Sustainability Assessment of Floating Solar-Wind Hybrids in China and Europe

The shift to coastal renewables presents two linked challenges: sustaining project profitability and using limited grid export capacity efficiently. This thesis develops and applies a data-driven techno-economic framework for co-located floating photovoltaic (FPV) and offshore wind (OWT) hybrids. Using ERA5 irradiance, hub-height wind, and wave fields together with GEBCO bathymetry, the workflow models FPV and OWT hourly outputs, aggregates them to a hybrid series, and applies an export-capacity limit to quantify curtailment and grid utilization. A transparent site-selection scorecard—covering resource quality, solar–wind complementarity, depth/bathymetry, distance to port/grid, and constraints or policy risk—ensures two study nodes (in China and in Europe) are buildable and comparable.
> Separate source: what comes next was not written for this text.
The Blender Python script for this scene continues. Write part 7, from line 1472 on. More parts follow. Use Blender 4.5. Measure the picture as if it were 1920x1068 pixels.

The objectives are to provide a reproducible pipeline from open data to hybrid LCOE; quantify complementarity and grid use; compute AEP, capacity factor, and LCOE for FPV, OWT, and the hybrid under shared assumptions; deliver a China–Europe comparison with a documented scorecard, and test sensitivities to WACC, CAPEX/OPEX, and availability. The results offer actionable evidence for site selection and hybrid sizing, and clarify how policy and grid constraints shape techno-economic outcomes in coastal systems.